After returning to Sydney and repacking my suitcase, I headed north to Port Moresby in Papua New Guinea on Thursday. Fr. Ariel picked me up at the airport. He is a classmate from back in the 2nd Grade at Don Bosco Technical Institute (now College) in Mandaluyong, Philippines. He spent time with me in Virginia in 2012 in between assignments, so I promised to visit him when I returned to the other side of the world. I stayed with the Salesian community at the Emmaus Conference Center on the grounds of Don Bosco Technological Institute in East Boroko. The community welcomed me with open arms, and I was suddenly immersed in religious life once again … with common prayer in the early morning, mass, and the rosary with the resident students in the evening, and meals in common. The rest of the day, everyone was immersed in the life and work of the gospel among the people of Papua New Guinea.

On Friday, my host took me to see local places of interest–the National Museum and Art Gallery (we were not allowed to take photos inside–so I took some off the web), the Port Moresby Nature Park.


Photos from the National Museum & Art Gallery website.

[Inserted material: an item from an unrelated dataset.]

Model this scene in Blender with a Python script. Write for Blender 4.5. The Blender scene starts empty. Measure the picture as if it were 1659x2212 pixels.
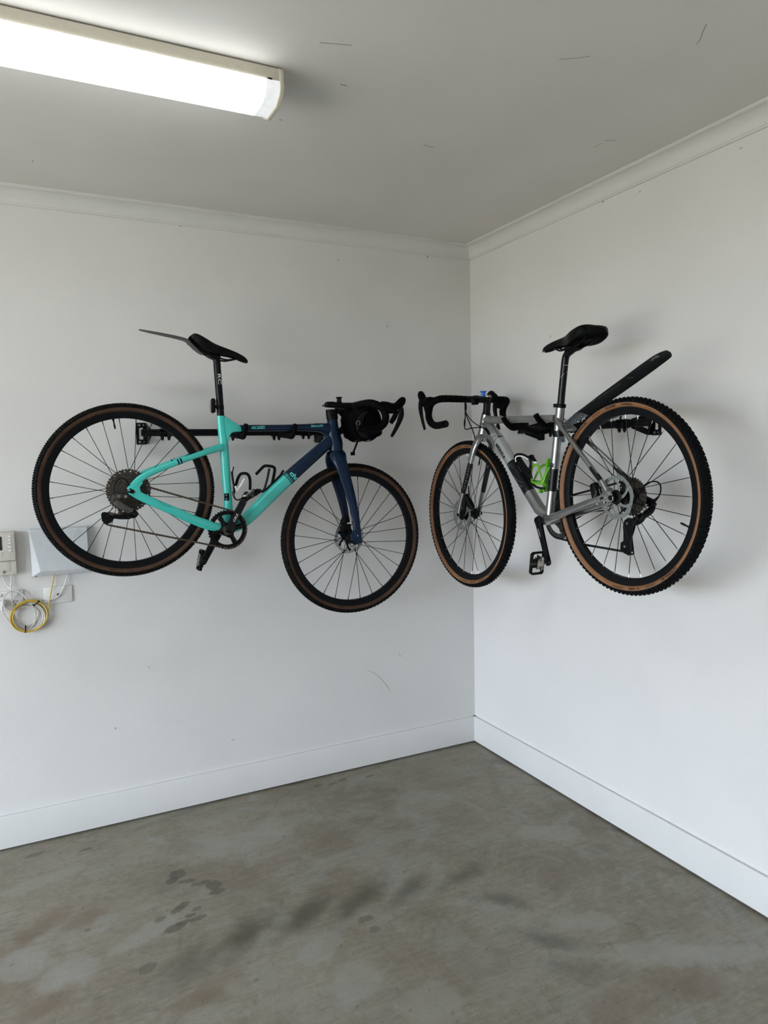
import bpy, bmesh, math, random
from mathutils import Vector, Matrix
random.seed(7)
sc = bpy.context.scene
COL = sc.collection
PI = math.pi
rad = math.radians
# ---------------------------------------------------------------- camera
FW, FH = 1659, 2212
FPX = 1573.37
YAW, PITCH, ROLL = 0.465399, -0.076285, -0.0207413
CAM = Vector((-2.25384, -3.38912, 1.62493))
_f = Vector((math.sin(YAW)*math.cos(PITCH), math.cos(YAW)*math.cos(PITCH), math.sin(PITCH)))
_r0 = Vector((math.cos(YAW), -math.sin(YAW), 0)); _u0 = _r0.cross(_f)
_r = math.cos(ROLL)*_r0+math.sin(ROLL)*_u0; _u = -math.sin(ROLL)*_r0+math.cos(ROLL)*_u0
cd = bpy.data.cameras.new('camera'); cam = bpy.data.objects.new('camera', cd); COL.objects.link(cam)
cam.matrix_world = Matrix(((_r.x, _u.x, -_f.x, CAM.x), (_r.y, _u.y, -_f.y, CAM.y), (_r.z, _u.z, -_f.z, CAM.z), (0, 0, 0, 1)))
cd.sensor_fit = 'HORIZONTAL'; cd.sensor_width = 36.0; cd.lens = 36.0*FPX/FW; cd.clip_start = 0.05
sc.camera = cam
# ---------------------------------------------------------------- sky, sun, exposure
w = bpy.data.worlds.new('overcast_sky'); sc.world = w; w.use_nodes = True
bg = w.node_tree.nodes['Background']; bg.inputs[0].default_value = (0.76, 0.865, 1.0, 1); bg.inputs[1].default_value = 7.5
sd = bpy.data.lights.new('sun', 'SUN'); sd.energy = 11.0; sd.angle = rad(1.5); sd.color = (1, 0.95, 0.86)
sun = bpy.data.objects.new('sun', sd); COL.objects.link(sun); sun.rotation_euler = (rad(-42), rad(14), 0)
pd = bpy.data.lights.new('door_opening_portal', 'AREA'); pd.shape = 'RECTANGLE'; pd.size = 4.6; pd.size_y = 2.25
pd.cycles.is_portal = True
po = bpy.data.objects.new('door_opening_portal', pd); COL.objects.link(po); po.location = (-6.02, -2.65, 1.13); po.rotation_euler = (rad(90), 0, rad(-90))
vs = sc.view_settings; vs.view_transform = 'Standard'; vs.look = 'None'; vs.exposure = 0.88; vs.gamma = 1.0; vs.use_curve_mapping = False
sc.cycles.use_denoising = True; sc.cycles.use_adaptive_sampling = True; sc.cycles.adaptive_threshold = 0.05
sc.cycles.max_bounces = 6; sc.cycles.diffuse_bounces = 4; sc.cycles.glossy_bounces = 3
sc.cycles.caustics_reflective = False; sc.cycles.caustics_refractive = False
# ---------------------------------------------------------------- photogrammetry helpers: where the sight line through a photo point meets a plane of the room
def sight(px, py):
    return _f+_r*((px-FW/2)/FPX)-_u*((py-FH/2)/FPX)
def hit(px, py, n, d):
    dr = sight(px, py); n = Vector(n); t = (d-CAM.dot(n))/dr.dot(n); return CAM+dr*t
class Hang:                # a bike's mid plane: local x to the right as seen from the room, y up, z towards the room
    def __init__(s, P0, x0, d):
        s.P0 = Vector(P0); s.x0 = x0; s.S = Vector(d).normalized(); s.V = s.S.cross(Vector((0, 0, 1)))
        s.M = Matrix((s.S, Vector((0, 0, 1)), s.V)).transposed()
    def at(s, px, py, v=0.0):
        q = hit(px, py, s.V, s.P0.dot(s.V)+v); return Vector(((q-s.P0).dot(s.S)+s.x0, q.z, v))
    def world(s, p): return s.P0+s.S*(p[0]-s.x0)+Vector((0, 0, p[1]))+s.V*p[2]
HL = Hang((-0.866, -0.316, 0), -0.866, (1, 0, 0))      # teal bike
HR = Hang((-0.320, -0.42, 0), 0.42, (0, -1, 0))        # silver bike
L = HL.at; R = HR.at
# ---------------------------------------------------------------- materials
M = {}
def mat(name, col, rough=0.5, metal=0.0, var=0.12, scale=40.0, bump=0.0, bscale=200.0, coat=0.0, dirt=None, dscale=25.0, dlo=0.55, dhi=0.7, emit=None, es=0.0, trans=0.0, spec=None):
    m = bpy.data.materials.new(name); m.use_nodes = True; nt = m.node_tree; b = nt.nodes['Principled BSDF']
    tc = nt.nodes.new('ShaderNodeTexCoord'); n = nt.nodes.new('ShaderNodeTexNoise'); n.inputs['Scale'].default_value = scale; n.inputs['Detail'].default_value = 4
    nt.links.new(tc.outputs['Object'], n.inputs['Vector'])
    rp = nt.nodes.new('ShaderNodeValToRGB'); c = Vector(col)
    rp.color_ramp.elements[0].position = 0.3; rp.color_ramp.elements[1].position = 0.7
    rp.color_ramp.elements[0].color = (*(c*(1-var)), 1); rp.color_ramp.elements[1].color = (*[min(1, x*(1+var)) for x in c], 1)
    nt.links.new(n.outputs['Fac'], rp.inputs[0]); out = rp.outputs[0]
    if dirt is not None:
        n2 = nt.nodes.new('ShaderNodeTexNoise'); n2.inputs['Scale'].default_value = dscale; n2.inputs['Detail'].default_value = 8; n2.inputs['Roughness'].default_value = 0.7
        nt.links.new(tc.outputs['Object'], n2.inputs['Vector'])
        r2 = nt.nodes.new('ShaderNodeValToRGB'); r2.color_ramp.elements[0].position = dlo; r2.color_ramp.elements[1].position = dhi
        nt.links.new(n2.outputs['Fac'], r2.inputs[0])
        mx = nt.nodes.new('ShaderNodeMix'); mx.data_type = 'RGBA'; nt.links.new(r2.outputs[0], mx.inputs[0]); nt.links.new(out, mx.inputs[6]); mx.inputs[7].default_value = (*dirt, 1)
        out = mx.outputs[2]
    nt.links.new(out, b.inputs['Base Color'])
    b.inputs['Roughness'].default_value = rough; b.inputs['Metallic'].default_value = metal
    if spec is not None: b.inputs['Specular IOR Level'].default_value = spec
    b.inputs['Coat Weight'].default_value = coat; b.inputs['Coat Roughness'].default_value = 0.12
    b.inputs['Transmission Weight'].default_value = trans
    if bump:
        n3 = nt.nodes.new('ShaderNodeTexNoise'); n3.inputs['Scale'].default_value = bscale; n3.inputs['Detail'].default_value = 3
        nt.links.new(tc.outputs['Object'], n3.inputs['Vector'])
        bp = nt.nodes.new('ShaderNodeBump'); bp.inputs['Strength'].default_value = bump; bp.inputs['Distance'].default_value = 0.002
        nt.links.new(n3.outputs['Fac'], bp.inputs['Height']); nt.links.new(bp.outputs[0], b.inputs['Normal'])
    if emit: b.inputs['Emission Color'].default_value = (*emit, 1); b.inputs['Emission Strength'].default_value = es
    M[name] = m; return m
mat('wall_paint', (0.67, 0.657, 0.64), 0.75, var=0.02, scale=3, bump=0.25, bscale=260)
mat('ceiling_paint', (0.655, 0.632, 0.595), 0.9, var=0.03, scale=2.2, bump=0.15, bscale=200)
mat('trim_paint', (0.63, 0.625, 0.605), 0.45, var=0.015, scale=6)
mat('scuff', (0.20, 0.185, 0.165), 0.9)
mat('black', (0.0028, 0.0028, 0.0032), 0.45, scale=60, spec=0.13)
mat('black_gloss', (0.0028, 0.0028, 0.0034), 0.2, scale=60, spec=0.22)
mat('black_tape', (0.0016, 0.0016, 0.002), 0.7, bump=0.4, bscale=350, spec=0.07)
mat('carbon', (0.0032, 0.0032, 0.004), 0.3, scale=90, spec=0.18)
mat('rubber', (0.0055, 0.0055, 0.005), 0.8, var=0.3, dirt=(0.032, 0.028, 0.023), dscale=60, dlo=0.5, dhi=0.9, spec=0.08)
mat('rubber_clean', (0.0045, 0.005, 0.0055), 0.7, var=0.2, dirt=(0.018, 0.017, 0.015), dscale=60, dlo=0.55, dhi=0.95, spec=0.08)
mat('tan_dark', (0.062, 0.032, 0.020), 0.7, var=0.25, scale=30, dirt=(0.036, 0.025, 0.018), dscale=18, dlo=0.45, dhi=0.75, spec=0.15)
mat('tan', (0.215, 0.096, 0.038), 0.65, var=0.12, scale=30, dirt=(0.13, 0.062, 0.028), dscale=18, dlo=0.5, dhi=0.85)
mat('rim_black', (0.0032, 0.0036, 0.0044), 0.45, var=0.2, dirt=(0.022, 0.02, 0.016), dscale=40, dlo=0.62, dhi=0.85, spec=0.12)
mat('spoke', (0.003, 0.003, 0.0035), 0.4, spec=0.1)
mat('steel', (0.32, 0.32, 0.31), 0.35, metal=0.9, var=0.15)
mat('rotor_steel', (0.30, 0.31, 0.305), 0.38, metal=0.85, var=0.12)
mat('chrome', (0.34, 0.32, 0.29), 0.25, metal=1.0, var=0.35, scale=90)
mat('emboss', (0.585, 0.60, 0.605), 0.42, var=0.03)
mat('dirty_steel', (0.075, 0.066, 0.053), 0.55, metal=0.45, var=0.4, scale=120, dirt=(0.014, 0.011, 0.008), dscale=140, dlo=0.4, dhi=0.6)
mat('grey_alloy', (0.10, 0.098, 0.09), 0.4, metal=0.7, var=0.2)
mat('chain', (0.062, 0.042, 0.029), 0.6, metal=0.4, var=0.35, scale=150)
mat('chain_dark', (0.008, 0.007, 0.0065), 0.5, metal=0.4, var=0.35, scale=150)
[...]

The following day, we visited Vunabosco Agro-Technical Secondary School in Rabaul, where Fr. Roger serves as rector, and who I haven’t seen since our days in college. We took a tour of the school, and I forgot to take pictures! Here’s one off the web.

Vunabosco Rabaul

Fr. Angel took us back to DBTI by way of the Bomana War Cemetery. From the website of the Kokoda Track (Australians in WWII): “Just off the road from Port Moresby at the southern end of the Kokoda track is Bomana, the largest war cemetery in the Pacific. It contains 3779 graves. There are 3069 known and 237 unknown Australians from the fighting in New Guinea together with 443 Allied soldiers sailors and airmen.” A fitting tribute … and a somber warning and reminder of the tremendous human cost of war.

On Saturday, Fr. Ariel, Br. Reto, & I went to the Loloata Island Resort to enjoy some snorkeling and time at the beach.


But I only took pictures after we got back from snorkeling … at Lion’s Island, a boat ride away from the resort above. We saw some lovely coral and exotic fish. And the water was warm as bathwater. I spent a good deal of time just sitting in the clear shallow water up to my shoulders soaking in the scenery–a most relaxing experience.


 The dock on Loloata.


Lion’s Island, a fifteen minute motorboat ride away. We landed toward the right of the island.

Victoria Crowned Pigeon (the size of a chicken) roam the island … so do wallabies (scrubby-looking things). The lorikeets are in cages. The giant tribal masked figures stand guard in the dining area.


Br. Reto, Fr. Ariel & myself before departing the island.

After morning mass on Sunday, we headed to Adventure Park, a local destination for family picnics in wide open grassy areas with a lake setting, and it seems a developing amusement park complex (water rides, ferris wheel, paddle boats, etc), where also the National Orchid Garden & Wildlife Sanctuary is located. We spent our time at the gardens where a great variety of orchids are on display, and at the wildlife sanctuary where we saw various brightly-plumed birds of paradise.

The orchids on display.

After visiting Adventure Park, we joined the Canossian Sisters for lunch at their convent in Boroko.